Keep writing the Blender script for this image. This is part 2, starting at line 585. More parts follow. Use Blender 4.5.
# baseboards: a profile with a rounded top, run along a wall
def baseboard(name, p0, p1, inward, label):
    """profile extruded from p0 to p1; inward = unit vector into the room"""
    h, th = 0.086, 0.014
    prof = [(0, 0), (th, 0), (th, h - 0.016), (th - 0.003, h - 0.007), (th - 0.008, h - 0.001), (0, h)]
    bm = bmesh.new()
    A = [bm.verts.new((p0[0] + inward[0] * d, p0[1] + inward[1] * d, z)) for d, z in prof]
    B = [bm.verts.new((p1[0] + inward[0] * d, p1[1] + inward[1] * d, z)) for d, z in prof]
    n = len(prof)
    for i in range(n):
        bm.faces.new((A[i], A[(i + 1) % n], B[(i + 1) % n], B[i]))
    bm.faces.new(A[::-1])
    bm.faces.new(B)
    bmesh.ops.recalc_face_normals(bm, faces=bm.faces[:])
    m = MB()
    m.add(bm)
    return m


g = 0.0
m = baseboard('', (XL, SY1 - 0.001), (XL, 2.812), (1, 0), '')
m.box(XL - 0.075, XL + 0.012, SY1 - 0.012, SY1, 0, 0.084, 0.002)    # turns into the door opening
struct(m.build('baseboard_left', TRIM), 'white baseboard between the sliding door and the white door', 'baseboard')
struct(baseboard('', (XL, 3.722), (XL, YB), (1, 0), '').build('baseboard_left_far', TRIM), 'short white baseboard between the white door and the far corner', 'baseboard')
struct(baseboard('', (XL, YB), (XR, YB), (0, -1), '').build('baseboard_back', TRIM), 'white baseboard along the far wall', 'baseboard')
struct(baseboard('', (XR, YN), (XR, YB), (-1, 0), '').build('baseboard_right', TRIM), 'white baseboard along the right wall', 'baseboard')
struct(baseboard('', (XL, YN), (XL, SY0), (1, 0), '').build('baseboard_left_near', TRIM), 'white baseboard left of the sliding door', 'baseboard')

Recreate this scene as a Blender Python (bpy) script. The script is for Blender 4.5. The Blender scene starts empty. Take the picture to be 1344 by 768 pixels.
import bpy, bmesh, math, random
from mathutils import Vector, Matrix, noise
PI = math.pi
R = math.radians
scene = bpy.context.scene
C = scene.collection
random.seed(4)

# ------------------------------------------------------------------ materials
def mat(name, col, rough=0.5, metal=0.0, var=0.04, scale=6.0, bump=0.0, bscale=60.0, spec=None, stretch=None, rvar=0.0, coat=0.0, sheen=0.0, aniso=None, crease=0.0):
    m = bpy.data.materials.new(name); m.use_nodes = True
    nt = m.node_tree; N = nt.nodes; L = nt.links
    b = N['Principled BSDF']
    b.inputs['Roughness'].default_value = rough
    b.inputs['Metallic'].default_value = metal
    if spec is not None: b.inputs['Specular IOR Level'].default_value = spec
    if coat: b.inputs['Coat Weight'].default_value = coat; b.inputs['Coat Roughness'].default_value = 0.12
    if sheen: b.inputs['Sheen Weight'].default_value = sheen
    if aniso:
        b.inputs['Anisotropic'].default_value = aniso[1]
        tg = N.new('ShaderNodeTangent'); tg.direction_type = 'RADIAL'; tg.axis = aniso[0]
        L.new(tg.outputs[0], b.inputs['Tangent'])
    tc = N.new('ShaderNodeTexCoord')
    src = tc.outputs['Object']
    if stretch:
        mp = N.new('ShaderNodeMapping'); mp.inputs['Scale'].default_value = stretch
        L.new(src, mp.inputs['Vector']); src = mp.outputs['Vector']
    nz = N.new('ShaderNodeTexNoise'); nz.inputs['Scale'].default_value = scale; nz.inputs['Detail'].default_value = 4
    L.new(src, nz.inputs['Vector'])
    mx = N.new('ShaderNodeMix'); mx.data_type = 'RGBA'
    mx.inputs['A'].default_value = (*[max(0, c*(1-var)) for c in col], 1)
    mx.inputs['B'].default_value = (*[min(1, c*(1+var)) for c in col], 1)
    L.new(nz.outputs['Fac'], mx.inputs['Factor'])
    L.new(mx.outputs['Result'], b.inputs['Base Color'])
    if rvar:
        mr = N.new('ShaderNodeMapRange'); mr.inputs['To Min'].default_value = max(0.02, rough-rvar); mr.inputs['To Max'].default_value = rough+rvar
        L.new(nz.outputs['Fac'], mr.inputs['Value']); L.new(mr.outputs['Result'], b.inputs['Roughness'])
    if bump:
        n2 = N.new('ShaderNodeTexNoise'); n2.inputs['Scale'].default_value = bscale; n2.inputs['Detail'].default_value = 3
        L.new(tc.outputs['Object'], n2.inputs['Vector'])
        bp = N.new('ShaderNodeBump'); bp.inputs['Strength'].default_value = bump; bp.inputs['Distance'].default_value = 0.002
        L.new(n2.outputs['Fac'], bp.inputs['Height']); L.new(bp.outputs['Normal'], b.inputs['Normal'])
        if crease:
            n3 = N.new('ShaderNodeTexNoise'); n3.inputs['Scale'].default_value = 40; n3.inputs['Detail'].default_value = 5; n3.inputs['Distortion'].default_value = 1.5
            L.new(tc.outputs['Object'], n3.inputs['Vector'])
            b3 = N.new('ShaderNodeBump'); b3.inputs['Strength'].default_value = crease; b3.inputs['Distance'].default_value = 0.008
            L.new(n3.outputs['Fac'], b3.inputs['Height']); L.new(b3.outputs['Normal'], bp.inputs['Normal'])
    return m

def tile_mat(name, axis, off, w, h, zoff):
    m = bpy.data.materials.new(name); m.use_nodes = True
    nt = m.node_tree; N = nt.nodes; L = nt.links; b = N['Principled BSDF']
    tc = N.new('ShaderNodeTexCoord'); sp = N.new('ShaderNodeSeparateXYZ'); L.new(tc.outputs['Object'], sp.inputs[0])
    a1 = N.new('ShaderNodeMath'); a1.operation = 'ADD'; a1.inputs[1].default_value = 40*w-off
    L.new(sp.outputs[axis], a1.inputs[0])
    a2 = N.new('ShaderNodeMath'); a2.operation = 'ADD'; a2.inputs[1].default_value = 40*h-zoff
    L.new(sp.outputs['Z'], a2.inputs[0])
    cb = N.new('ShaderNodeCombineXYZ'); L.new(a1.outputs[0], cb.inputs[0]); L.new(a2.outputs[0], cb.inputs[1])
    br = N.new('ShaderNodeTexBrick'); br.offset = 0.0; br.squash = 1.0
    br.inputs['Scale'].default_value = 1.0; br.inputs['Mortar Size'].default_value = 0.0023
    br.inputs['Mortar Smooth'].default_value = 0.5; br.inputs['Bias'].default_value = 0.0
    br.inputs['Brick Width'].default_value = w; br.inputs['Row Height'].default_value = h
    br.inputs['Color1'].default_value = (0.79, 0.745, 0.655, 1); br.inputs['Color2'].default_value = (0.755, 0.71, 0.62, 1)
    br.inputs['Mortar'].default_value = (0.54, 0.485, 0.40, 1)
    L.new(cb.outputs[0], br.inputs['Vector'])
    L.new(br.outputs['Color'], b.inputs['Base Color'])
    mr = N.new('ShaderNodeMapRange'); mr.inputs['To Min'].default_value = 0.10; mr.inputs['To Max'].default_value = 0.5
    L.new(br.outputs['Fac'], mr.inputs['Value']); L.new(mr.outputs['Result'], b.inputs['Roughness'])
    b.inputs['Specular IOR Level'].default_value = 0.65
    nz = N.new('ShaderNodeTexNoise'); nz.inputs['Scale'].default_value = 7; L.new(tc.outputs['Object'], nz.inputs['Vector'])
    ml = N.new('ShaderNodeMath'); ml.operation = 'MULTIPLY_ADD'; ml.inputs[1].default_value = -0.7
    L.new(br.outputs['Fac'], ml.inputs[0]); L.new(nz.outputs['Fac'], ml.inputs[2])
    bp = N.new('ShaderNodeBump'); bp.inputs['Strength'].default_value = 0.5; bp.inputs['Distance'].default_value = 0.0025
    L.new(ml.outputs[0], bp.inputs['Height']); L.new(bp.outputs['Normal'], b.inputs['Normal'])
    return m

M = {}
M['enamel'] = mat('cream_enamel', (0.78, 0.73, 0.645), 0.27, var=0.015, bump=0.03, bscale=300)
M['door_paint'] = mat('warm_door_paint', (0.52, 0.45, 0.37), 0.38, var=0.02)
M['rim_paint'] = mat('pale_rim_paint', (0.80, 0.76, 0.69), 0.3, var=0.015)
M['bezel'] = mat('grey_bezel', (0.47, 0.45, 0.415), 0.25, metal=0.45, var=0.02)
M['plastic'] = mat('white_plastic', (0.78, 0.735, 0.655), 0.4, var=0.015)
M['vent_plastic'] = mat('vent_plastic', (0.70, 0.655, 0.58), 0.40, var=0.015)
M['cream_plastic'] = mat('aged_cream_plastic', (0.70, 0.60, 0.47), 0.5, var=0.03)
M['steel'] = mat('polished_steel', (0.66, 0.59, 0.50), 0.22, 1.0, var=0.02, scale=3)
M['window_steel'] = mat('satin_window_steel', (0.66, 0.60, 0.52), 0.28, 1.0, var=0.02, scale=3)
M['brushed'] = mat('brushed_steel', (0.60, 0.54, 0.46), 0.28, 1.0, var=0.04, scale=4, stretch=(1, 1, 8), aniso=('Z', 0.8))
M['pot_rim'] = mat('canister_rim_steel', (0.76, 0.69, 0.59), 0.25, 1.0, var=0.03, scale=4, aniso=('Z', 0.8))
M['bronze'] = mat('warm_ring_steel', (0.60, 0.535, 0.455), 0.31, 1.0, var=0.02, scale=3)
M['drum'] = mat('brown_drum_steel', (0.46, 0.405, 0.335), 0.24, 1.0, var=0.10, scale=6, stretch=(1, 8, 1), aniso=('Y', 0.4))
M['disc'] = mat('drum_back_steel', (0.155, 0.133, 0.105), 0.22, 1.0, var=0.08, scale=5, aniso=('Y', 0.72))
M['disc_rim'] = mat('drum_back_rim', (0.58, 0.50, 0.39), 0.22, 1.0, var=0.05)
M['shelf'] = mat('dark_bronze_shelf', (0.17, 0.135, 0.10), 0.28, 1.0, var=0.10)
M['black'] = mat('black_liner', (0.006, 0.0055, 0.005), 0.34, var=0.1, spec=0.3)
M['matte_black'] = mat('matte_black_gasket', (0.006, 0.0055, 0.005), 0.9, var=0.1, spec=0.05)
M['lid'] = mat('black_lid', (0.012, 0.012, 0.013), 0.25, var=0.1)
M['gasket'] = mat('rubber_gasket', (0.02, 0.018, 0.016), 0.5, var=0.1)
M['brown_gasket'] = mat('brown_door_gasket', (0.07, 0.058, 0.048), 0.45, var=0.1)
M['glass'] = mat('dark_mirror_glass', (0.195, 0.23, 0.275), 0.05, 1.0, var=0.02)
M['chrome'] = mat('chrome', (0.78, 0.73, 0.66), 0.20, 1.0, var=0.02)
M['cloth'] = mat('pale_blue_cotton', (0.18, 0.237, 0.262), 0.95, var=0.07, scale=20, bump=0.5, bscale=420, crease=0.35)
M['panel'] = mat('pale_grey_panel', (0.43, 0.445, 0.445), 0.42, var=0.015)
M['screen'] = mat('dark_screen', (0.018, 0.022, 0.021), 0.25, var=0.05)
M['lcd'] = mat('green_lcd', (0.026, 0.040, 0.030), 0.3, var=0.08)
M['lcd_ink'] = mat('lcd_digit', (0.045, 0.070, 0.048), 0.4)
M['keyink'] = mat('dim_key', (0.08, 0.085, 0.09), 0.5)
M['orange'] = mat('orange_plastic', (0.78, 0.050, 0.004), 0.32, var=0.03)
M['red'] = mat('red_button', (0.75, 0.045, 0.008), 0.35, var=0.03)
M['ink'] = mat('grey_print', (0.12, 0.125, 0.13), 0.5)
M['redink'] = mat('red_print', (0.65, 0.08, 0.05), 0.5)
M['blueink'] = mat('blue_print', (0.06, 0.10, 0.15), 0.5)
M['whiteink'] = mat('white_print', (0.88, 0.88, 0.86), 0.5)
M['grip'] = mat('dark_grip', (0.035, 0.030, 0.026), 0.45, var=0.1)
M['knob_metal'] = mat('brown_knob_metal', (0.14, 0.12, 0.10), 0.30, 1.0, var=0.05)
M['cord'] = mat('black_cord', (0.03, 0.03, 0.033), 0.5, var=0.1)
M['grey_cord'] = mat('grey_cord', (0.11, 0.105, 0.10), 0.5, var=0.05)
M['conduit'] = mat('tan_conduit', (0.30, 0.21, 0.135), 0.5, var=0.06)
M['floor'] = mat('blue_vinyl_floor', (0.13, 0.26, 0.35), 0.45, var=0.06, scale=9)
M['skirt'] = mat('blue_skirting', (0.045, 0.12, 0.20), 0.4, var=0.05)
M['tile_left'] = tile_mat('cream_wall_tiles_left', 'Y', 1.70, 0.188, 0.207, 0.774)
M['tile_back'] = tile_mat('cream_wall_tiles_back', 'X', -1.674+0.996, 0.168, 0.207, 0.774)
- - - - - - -
WHAT YOU WILL DO: Give again, word for word, every line of the listing above from the one with "Recreate this scene" to the one with "random.seed(4)", both inclusive, and nothing beyond them.

THE COMPLETED TASK:
Recreate this scene as a Blender Python (bpy) script. The script is for Blender 4.5. The Blender scene starts empty. Take the picture to be 1344 by 768 pixels.
import bpy, bmesh, math, random
from mathutils import Vector, Matrix, noise
PI = math.pi
R = math.radians
scene = bpy.context.scene
C = scene.collection
random.seed(4)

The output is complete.